• Stated task: Print the entire listing. Each line must match the original exactly.

• Data excerpt:

---

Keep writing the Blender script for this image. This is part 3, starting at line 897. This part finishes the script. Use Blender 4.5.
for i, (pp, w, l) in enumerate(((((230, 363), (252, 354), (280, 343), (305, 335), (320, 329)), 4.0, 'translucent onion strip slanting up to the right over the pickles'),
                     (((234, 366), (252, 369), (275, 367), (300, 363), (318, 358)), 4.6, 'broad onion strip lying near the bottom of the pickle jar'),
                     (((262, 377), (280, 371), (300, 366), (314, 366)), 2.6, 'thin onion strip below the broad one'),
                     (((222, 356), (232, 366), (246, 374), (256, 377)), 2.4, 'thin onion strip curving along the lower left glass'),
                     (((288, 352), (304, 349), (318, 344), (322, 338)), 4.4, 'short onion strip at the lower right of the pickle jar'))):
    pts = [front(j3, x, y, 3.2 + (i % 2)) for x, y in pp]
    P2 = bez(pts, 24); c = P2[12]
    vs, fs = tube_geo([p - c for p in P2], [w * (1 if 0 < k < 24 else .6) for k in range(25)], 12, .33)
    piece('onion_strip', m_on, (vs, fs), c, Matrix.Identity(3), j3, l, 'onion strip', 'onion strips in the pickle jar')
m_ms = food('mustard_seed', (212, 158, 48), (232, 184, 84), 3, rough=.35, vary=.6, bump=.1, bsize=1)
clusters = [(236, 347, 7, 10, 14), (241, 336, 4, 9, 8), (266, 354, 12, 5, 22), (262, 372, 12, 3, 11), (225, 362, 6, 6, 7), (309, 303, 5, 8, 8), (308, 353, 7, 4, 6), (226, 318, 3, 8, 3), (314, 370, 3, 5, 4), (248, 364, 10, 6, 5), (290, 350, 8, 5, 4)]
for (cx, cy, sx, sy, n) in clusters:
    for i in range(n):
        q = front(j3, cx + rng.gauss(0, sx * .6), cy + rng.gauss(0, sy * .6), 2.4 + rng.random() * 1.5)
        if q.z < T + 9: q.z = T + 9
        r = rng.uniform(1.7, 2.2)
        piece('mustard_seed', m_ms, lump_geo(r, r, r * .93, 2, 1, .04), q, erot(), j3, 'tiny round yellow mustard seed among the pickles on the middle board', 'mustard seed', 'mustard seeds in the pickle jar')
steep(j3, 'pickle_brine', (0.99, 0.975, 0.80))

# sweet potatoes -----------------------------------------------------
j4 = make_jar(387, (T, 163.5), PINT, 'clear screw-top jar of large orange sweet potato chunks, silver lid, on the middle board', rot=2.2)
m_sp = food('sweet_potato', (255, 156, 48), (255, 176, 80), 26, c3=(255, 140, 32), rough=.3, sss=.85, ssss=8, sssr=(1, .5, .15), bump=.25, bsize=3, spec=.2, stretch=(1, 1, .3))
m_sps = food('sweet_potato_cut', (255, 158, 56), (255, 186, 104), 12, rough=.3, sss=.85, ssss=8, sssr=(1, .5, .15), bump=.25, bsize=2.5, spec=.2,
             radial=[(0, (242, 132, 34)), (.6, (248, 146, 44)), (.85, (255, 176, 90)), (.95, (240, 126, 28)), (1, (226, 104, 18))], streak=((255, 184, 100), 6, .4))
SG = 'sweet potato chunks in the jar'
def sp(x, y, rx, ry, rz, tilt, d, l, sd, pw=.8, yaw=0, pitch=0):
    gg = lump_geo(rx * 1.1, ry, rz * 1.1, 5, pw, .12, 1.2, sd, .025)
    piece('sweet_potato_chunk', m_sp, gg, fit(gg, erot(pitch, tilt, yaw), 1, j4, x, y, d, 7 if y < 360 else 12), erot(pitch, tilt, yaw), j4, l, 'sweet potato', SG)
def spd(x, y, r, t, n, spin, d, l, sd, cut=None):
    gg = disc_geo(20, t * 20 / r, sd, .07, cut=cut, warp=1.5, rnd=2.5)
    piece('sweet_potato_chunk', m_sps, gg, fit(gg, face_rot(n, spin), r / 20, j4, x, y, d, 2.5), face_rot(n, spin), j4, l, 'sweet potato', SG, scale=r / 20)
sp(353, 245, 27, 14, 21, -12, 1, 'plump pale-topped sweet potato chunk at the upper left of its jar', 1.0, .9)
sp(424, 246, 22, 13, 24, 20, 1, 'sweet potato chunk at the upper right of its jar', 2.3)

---

• Output below:
Keep writing the Blender script for this image. This is part 3, starting at line 897. This part finishes the script. Use Blender 4.5.
for i, (pp, w, l) in enumerate(((((230, 363), (252, 354), (280, 343), (305, 335), (320, 329)), 4.0, 'translucent onion strip slanting up to the right over the pickles'),
                     (((234, 366), (252, 369), (275, 367), (300, 363), (318, 358)), 4.6, 'broad onion strip lying near the bottom of the pickle jar'),
                     (((262, 377), (280, 371), (300, 366), (314, 366)), 2.6, 'thin onion strip below the broad one'),
                     (((222, 356), (232, 366), (246, 374), (256, 377)), 2.4, 'thin onion strip curving along the lower left glass'),
                     (((288, 352), (304, 349), (318, 344), (322, 338)), 4.4, 'short onion strip at the lower right of the pickle jar'))):
    pts = [front(j3, x, y, 3.2 + (i % 2)) for x, y in pp]
    P2 = bez(pts, 24); c = P2[12]
    vs, fs = tube_geo([p - c for p in P2], [w * (1 if 0 < k < 24 else .6) for k in range(25)], 12, .33)
    piece('onion_strip', m_on, (vs, fs), c, Matrix.Identity(3), j3, l, 'onion strip', 'onion strips in the pickle jar')
m_ms = food('mustard_seed', (212, 158, 48), (232, 184, 84), 3, rough=.35, vary=.6, bump=.1, bsize=1)
clusters = [(236, 347, 7, 10, 14), (241, 336, 4, 9, 8), (266, 354, 12, 5, 22), (262, 372, 12, 3, 11), (225, 362, 6, 6, 7), (309, 303, 5, 8, 8), (308, 353, 7, 4, 6), (226, 318, 3, 8, 3), (314, 370, 3, 5, 4), (248, 364, 10, 6, 5), (290, 350, 8, 5, 4)]
for (cx, cy, sx, sy, n) in clusters:
    for i in range(n):
        q = front(j3, cx + rng.gauss(0, sx * .6), cy + rng.gauss(0, sy * .6), 2.4 + rng.random() * 1.5)
        if q.z < T + 9: q.z = T + 9
        r = rng.uniform(1.7, 2.2)
        piece('mustard_seed', m_ms, lump_geo(r, r, r * .93, 2, 1, .04), q, erot(), j3, 'tiny round yellow mustard seed among the pickles on the middle board', 'mustard seed', 'mustard seeds in the pickle jar')
steep(j3, 'pickle_brine', (0.99, 0.975, 0.80))

# sweet potatoes -----------------------------------------------------
j4 = make_jar(387, (T, 163.5), PINT, 'clear screw-top jar of large orange sweet potato chunks, silver lid, on the middle board', rot=2.2)
m_sp = food('sweet_potato', (255, 156, 48), (255, 176, 80), 26, c3=(255, 140, 32), rough=.3, sss=.85, ssss=8, sssr=(1, .5, .15), bump=.25, bsize=3, spec=.2, stretch=(1, 1, .3))
m_sps = food('sweet_potato_cut', (255, 158, 56), (255, 186, 104), 12, rough=.3, sss=.85, ssss=8, sssr=(1, .5, .15), bump=.25, bsize=2.5, spec=.2,
             radial=[(0, (242, 132, 34)), (.6, (248, 146, 44)), (.85, (255, 176, 90)), (.95, (240, 126, 28)), (1, (226, 104, 18))], streak=((255, 184, 100), 6, .4))
SG = 'sweet potato chunks in the jar'
def sp(x, y, rx, ry, rz, tilt, d, l, sd, pw=.8, yaw=0, pitch=0):
    gg = lump_geo(rx * 1.1, ry, rz * 1.1, 5, pw, .12, 1.2, sd, .025)
    piece('sweet_potato_chunk', m_sp, gg, fit(gg, erot(pitch, tilt, yaw), 1, j4, x, y, d, 7 if y < 360 else 12), erot(pitch, tilt, yaw), j4, l, 'sweet potato', SG)
def spd(x, y, r, t, n, spin, d, l, sd, cut=None):
    gg = disc_geo(20, t * 20 / r, sd, .07, cut=cut, warp=1.5, rnd=2.5)
    piece('sweet_potato_chunk', m_sps, gg, fit(gg, face_rot(n, spin), r / 20, j4, x, y, d, 2.5), face_rot(n, spin), j4, l, 'sweet potato', SG, scale=r / 20)
sp(353, 245, 27, 14, 21, -12, 1, 'plump pale-topped sweet potato chunk at the upper left of its jar', 1.0, .9)
sp(424, 246, 22, 13, 24, 20, 1, 'sweet potato chunk at the upper right of its jar', 2.3)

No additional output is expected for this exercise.